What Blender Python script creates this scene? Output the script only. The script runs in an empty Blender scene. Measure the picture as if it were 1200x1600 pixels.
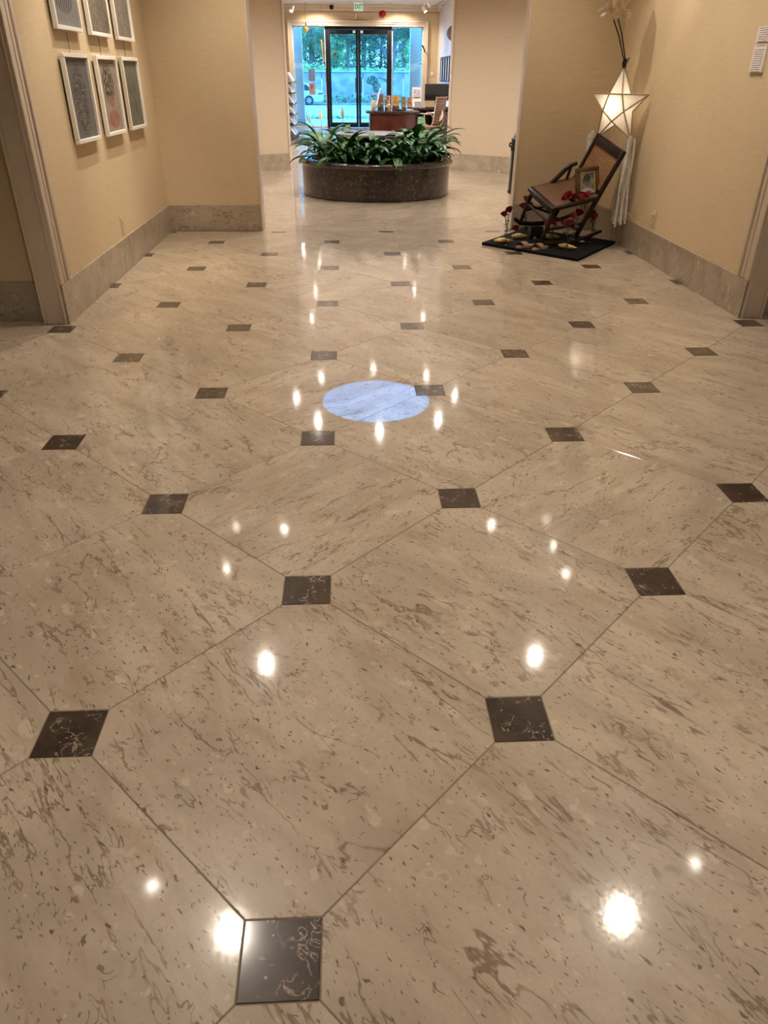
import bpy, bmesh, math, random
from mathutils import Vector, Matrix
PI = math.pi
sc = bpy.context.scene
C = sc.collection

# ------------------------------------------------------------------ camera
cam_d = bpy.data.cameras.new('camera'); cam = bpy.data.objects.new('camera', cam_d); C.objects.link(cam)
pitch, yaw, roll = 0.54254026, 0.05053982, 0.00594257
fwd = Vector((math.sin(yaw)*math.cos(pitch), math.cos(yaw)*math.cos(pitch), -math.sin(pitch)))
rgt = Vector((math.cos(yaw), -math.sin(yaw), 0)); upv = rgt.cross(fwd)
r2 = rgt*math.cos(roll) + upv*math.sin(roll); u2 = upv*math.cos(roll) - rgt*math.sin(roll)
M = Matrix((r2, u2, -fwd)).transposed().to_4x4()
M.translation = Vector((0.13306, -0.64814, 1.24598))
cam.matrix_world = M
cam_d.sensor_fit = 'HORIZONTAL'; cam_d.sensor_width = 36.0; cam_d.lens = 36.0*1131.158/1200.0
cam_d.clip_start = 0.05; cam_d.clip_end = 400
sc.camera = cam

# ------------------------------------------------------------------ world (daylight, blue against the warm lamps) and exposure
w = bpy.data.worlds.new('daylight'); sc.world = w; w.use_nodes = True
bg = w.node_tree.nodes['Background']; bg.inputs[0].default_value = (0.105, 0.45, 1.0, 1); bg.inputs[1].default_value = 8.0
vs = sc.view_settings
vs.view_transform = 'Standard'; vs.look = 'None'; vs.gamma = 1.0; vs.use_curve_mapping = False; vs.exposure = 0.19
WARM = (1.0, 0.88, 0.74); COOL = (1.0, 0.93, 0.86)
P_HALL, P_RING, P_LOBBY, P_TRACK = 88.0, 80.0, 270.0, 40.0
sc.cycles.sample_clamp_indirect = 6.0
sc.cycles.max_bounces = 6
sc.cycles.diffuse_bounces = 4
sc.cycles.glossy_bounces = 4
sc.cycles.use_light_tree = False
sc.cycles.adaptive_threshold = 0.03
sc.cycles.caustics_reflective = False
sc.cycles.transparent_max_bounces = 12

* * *

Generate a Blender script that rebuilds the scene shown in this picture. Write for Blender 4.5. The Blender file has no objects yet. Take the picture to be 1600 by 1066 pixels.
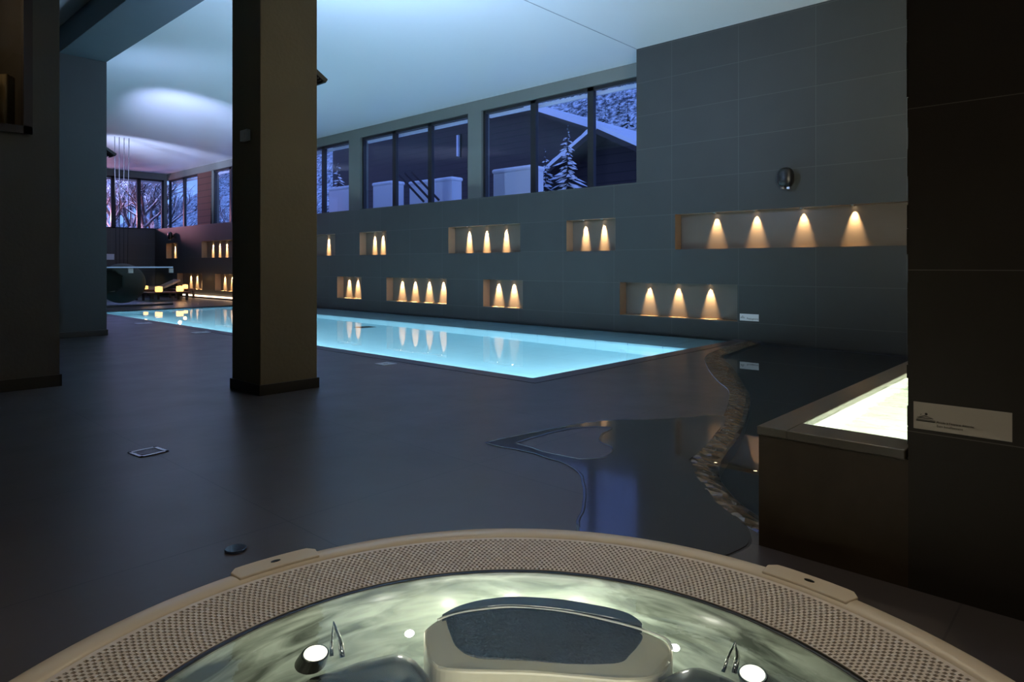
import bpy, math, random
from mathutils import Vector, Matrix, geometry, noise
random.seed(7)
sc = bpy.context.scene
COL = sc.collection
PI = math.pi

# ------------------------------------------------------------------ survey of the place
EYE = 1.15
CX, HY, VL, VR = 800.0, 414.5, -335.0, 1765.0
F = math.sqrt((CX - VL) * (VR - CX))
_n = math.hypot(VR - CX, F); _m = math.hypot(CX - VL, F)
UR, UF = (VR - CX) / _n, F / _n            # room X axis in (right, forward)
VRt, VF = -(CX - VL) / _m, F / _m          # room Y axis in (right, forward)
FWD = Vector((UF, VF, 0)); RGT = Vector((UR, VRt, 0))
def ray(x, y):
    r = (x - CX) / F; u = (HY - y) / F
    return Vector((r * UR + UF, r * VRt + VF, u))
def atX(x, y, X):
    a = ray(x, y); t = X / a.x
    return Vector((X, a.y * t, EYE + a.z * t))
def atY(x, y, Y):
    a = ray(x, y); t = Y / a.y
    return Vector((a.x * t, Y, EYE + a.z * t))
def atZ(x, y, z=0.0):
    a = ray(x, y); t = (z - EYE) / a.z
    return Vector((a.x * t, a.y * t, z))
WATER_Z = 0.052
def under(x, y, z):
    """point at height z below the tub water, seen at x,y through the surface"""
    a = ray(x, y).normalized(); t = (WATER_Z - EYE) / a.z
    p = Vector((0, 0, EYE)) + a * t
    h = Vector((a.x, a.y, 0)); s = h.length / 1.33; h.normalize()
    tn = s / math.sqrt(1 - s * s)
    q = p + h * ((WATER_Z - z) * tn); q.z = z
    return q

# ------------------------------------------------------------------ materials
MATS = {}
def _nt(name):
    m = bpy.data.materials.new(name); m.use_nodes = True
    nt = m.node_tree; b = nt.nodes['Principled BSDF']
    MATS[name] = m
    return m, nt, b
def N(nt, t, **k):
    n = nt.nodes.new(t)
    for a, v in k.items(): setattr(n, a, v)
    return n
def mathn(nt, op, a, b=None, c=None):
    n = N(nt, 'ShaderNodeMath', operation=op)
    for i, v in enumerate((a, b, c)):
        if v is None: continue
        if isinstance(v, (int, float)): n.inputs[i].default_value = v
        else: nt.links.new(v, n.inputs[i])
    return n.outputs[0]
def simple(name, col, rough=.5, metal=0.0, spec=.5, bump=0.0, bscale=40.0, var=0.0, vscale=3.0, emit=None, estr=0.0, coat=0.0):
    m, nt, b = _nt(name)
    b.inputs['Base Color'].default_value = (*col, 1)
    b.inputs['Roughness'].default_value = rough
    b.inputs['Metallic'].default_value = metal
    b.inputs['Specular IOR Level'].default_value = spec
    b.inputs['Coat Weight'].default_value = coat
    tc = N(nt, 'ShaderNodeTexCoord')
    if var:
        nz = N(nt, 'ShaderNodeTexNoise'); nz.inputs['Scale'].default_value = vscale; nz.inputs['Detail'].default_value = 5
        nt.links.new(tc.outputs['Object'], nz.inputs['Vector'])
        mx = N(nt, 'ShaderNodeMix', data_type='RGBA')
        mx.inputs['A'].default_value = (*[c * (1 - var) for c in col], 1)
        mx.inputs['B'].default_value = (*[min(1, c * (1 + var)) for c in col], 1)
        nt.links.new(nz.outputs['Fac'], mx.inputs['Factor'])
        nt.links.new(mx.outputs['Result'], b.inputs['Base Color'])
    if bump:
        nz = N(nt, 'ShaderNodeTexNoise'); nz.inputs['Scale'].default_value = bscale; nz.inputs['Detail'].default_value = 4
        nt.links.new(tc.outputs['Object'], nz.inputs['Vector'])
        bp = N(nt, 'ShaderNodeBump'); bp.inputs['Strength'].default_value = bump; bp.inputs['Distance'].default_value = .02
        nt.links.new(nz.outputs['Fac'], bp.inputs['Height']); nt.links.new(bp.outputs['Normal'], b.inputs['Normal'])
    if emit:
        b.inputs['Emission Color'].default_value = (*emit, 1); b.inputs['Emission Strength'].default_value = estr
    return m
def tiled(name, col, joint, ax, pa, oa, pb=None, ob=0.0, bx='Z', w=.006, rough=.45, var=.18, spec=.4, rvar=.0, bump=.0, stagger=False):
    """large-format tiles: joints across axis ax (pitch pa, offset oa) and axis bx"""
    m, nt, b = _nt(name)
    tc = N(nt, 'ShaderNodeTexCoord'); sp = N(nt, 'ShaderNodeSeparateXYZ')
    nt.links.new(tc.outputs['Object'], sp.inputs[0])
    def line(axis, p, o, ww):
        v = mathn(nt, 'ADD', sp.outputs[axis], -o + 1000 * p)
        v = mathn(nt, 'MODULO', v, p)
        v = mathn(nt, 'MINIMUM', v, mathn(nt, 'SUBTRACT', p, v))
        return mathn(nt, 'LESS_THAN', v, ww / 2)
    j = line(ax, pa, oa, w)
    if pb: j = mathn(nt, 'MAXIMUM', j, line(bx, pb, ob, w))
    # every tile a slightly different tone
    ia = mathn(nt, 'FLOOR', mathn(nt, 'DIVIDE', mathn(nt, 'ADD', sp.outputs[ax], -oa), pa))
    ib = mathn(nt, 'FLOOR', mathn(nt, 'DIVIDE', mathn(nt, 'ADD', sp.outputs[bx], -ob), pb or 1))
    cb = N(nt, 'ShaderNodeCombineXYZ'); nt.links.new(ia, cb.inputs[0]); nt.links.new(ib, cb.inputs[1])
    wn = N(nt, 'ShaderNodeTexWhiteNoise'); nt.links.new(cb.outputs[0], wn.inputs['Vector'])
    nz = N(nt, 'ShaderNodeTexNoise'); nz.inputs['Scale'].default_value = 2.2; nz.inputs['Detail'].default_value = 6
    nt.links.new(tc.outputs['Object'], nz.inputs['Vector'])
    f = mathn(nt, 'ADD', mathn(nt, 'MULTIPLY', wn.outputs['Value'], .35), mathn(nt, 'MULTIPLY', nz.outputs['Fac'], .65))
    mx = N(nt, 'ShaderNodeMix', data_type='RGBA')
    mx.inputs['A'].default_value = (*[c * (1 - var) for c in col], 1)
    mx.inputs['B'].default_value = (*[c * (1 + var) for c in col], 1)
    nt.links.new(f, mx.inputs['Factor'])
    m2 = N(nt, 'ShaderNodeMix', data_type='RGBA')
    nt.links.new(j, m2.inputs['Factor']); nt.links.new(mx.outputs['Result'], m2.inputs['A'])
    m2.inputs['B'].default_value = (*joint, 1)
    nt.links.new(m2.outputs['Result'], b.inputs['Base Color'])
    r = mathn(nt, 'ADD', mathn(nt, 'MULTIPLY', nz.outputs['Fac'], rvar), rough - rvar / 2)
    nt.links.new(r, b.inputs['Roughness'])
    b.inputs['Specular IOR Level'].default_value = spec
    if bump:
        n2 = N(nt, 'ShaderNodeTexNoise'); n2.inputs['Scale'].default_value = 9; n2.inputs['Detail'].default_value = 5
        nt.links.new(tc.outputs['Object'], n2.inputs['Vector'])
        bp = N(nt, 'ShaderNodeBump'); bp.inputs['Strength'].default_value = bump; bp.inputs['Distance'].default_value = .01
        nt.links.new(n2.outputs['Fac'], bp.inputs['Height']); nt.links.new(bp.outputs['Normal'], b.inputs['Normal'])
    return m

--

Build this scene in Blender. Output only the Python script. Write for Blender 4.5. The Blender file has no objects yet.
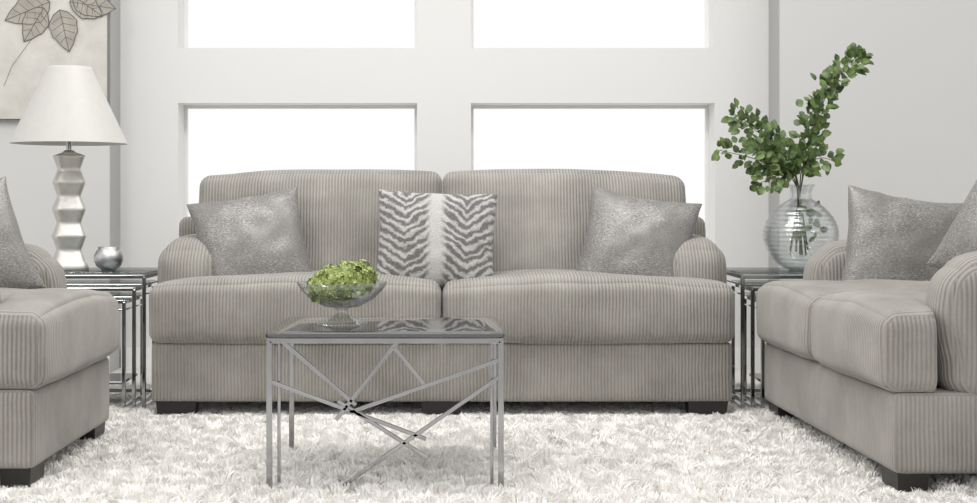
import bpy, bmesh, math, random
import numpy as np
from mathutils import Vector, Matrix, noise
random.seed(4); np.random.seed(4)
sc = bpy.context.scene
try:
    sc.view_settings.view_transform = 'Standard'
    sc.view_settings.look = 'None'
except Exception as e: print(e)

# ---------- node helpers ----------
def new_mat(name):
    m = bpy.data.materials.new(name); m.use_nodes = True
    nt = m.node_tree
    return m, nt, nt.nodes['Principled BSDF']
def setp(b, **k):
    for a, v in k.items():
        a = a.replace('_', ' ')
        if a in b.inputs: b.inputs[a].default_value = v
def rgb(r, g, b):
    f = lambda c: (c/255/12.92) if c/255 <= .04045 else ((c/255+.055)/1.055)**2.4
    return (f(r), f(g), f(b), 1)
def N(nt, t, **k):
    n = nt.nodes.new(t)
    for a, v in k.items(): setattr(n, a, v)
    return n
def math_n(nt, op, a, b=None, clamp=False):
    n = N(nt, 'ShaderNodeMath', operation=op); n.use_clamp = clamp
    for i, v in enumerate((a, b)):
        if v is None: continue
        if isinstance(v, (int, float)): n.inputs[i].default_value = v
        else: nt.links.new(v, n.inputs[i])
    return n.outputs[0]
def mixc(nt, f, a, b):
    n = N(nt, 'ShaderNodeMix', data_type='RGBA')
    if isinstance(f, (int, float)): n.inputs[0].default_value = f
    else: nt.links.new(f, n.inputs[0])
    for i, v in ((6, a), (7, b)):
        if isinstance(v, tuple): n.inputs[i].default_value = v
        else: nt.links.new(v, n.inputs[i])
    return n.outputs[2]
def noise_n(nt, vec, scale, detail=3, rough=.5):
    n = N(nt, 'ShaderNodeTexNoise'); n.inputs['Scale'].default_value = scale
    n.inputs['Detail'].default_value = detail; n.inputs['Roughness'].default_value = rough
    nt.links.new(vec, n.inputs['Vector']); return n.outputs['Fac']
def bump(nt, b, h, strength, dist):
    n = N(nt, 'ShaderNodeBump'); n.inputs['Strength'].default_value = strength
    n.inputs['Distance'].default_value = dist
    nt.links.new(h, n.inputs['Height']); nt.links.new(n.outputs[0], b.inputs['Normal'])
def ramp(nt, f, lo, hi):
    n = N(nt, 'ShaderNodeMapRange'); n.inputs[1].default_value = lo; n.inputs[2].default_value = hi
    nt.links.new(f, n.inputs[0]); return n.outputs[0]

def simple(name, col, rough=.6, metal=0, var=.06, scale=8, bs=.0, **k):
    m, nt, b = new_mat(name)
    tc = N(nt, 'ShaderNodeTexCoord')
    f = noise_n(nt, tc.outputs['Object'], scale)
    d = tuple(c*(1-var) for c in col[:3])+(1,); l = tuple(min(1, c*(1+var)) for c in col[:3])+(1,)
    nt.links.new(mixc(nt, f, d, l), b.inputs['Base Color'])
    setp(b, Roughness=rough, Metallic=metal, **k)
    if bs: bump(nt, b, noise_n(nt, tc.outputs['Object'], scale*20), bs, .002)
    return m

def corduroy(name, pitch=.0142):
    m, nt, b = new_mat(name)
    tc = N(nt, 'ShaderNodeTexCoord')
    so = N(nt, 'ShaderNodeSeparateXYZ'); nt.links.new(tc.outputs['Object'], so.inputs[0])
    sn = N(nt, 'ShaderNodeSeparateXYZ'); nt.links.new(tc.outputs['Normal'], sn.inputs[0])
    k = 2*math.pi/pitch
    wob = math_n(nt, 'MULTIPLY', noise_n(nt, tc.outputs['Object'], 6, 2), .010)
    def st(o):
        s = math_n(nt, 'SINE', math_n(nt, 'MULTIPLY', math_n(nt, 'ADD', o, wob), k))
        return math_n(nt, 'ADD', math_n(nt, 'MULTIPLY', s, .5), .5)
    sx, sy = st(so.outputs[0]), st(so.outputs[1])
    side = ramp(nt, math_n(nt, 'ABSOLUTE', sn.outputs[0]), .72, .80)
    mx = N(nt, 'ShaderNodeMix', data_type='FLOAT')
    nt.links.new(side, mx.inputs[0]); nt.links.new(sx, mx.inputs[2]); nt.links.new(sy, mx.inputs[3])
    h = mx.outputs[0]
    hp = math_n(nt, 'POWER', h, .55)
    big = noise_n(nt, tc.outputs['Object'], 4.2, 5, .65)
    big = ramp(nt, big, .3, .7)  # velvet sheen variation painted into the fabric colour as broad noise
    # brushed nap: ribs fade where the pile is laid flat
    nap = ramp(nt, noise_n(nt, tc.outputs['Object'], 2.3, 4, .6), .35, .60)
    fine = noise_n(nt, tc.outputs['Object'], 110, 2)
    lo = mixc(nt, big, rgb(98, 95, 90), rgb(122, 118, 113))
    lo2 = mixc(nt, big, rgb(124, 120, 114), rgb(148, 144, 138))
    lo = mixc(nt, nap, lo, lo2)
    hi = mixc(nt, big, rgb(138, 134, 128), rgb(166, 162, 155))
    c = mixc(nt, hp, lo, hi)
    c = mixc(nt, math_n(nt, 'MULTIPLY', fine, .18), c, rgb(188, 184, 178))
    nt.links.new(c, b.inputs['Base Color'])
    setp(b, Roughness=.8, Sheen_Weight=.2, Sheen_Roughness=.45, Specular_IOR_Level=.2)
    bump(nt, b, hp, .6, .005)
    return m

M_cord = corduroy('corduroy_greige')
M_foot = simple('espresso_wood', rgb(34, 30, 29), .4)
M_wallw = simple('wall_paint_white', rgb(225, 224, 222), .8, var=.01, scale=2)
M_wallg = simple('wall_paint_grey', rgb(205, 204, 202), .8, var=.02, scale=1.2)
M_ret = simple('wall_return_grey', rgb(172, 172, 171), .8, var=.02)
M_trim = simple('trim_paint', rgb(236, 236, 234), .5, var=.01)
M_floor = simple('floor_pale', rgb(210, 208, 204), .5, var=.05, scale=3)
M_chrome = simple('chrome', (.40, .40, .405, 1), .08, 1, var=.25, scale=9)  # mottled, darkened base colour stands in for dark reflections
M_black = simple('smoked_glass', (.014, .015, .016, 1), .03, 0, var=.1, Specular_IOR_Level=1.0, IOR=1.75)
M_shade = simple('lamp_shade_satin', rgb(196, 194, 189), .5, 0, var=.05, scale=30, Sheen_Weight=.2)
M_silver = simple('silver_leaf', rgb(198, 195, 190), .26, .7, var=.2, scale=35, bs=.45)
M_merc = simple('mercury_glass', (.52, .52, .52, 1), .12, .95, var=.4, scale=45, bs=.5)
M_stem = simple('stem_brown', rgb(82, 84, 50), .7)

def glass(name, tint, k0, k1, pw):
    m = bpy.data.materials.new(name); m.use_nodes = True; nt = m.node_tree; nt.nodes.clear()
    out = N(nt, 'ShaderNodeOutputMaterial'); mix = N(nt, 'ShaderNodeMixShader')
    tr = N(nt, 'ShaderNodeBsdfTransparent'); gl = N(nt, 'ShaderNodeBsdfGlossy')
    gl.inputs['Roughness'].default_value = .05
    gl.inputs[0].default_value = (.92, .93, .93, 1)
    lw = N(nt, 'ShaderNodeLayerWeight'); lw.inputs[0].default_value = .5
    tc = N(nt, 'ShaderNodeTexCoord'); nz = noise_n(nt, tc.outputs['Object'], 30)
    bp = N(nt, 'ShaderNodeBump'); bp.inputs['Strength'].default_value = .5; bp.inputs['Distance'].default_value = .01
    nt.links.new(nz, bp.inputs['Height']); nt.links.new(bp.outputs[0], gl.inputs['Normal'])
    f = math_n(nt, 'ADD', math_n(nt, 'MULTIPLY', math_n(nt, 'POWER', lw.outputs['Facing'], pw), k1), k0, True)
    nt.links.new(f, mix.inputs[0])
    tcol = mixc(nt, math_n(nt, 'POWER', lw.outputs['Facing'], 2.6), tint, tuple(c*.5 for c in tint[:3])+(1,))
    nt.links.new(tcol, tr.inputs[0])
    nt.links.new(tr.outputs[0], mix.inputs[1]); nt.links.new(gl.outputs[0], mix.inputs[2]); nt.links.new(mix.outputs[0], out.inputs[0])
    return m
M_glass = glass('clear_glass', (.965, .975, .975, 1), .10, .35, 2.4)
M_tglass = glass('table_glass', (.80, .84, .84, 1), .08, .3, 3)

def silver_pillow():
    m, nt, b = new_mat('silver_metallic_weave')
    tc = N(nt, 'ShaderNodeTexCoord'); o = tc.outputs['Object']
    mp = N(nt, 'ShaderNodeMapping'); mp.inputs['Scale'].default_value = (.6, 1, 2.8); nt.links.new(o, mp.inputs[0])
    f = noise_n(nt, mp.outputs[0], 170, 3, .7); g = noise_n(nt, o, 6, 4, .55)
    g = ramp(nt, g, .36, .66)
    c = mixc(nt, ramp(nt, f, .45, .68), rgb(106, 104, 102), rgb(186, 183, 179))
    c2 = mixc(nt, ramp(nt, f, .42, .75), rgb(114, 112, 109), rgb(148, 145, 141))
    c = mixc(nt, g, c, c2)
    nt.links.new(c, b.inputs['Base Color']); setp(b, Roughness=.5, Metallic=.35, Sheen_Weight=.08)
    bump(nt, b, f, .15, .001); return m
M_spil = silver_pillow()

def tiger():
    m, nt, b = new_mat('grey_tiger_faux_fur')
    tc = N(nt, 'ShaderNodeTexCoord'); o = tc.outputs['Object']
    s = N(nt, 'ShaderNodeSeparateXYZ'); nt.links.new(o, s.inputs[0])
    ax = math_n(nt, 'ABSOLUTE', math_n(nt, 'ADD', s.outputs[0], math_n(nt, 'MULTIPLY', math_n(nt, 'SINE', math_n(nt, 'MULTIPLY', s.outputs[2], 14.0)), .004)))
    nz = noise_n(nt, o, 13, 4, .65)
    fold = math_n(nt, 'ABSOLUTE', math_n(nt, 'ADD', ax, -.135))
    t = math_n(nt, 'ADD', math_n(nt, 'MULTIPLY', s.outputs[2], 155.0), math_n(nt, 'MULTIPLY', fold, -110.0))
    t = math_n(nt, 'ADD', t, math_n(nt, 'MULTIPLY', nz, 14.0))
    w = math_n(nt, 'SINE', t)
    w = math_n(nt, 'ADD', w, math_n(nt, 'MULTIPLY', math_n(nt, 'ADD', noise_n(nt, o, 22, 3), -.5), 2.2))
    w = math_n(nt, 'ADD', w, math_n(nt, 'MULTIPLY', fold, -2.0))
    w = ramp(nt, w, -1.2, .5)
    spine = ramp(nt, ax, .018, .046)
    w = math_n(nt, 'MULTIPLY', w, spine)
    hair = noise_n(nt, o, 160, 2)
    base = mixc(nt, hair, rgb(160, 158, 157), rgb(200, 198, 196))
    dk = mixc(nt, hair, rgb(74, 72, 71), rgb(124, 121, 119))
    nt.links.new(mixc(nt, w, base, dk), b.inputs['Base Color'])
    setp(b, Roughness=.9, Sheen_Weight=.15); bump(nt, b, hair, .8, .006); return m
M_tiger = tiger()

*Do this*
Going back to the data above, write out everything from the line with "What Blender Python" down to the line with "sc.camera = cam", both included, leaving every picture out.

*In response*
What Blender Python script creates this scene? Output the script only. The script runs in an empty Blender scene. Measure the picture as if it were 1200x1600 pixels.
import bpy, bmesh, math, random
from mathutils import Vector, Matrix
PI = math.pi
sc = bpy.context.scene
C = sc.collection

# ------------------------------------------------------------------ camera
cam_d = bpy.data.cameras.new('camera'); cam = bpy.data.objects.new('camera', cam_d); C.objects.link(cam)
pitch, yaw, roll = 0.54254026, 0.05053982, 0.00594257
fwd = Vector((math.sin(yaw)*math.cos(pitch), math.cos(yaw)*math.cos(pitch), -math.sin(pitch)))
rgt = Vector((math.cos(yaw), -math.sin(yaw), 0)); upv = rgt.cross(fwd)
r2 = rgt*math.cos(roll) + upv*math.sin(roll); u2 = upv*math.cos(roll) - rgt*math.sin(roll)
M = Matrix((r2, u2, -fwd)).transposed().to_4x4()
M.translation = Vector((0.13306, -0.64814, 1.24598))
cam.matrix_world = M
cam_d.sensor_fit = 'HORIZONTAL'; cam_d.sensor_width = 36.0; cam_d.lens = 36.0*1131.158/1200.0
cam_d.clip_start = 0.05; cam_d.clip_end = 400
sc.camera = cam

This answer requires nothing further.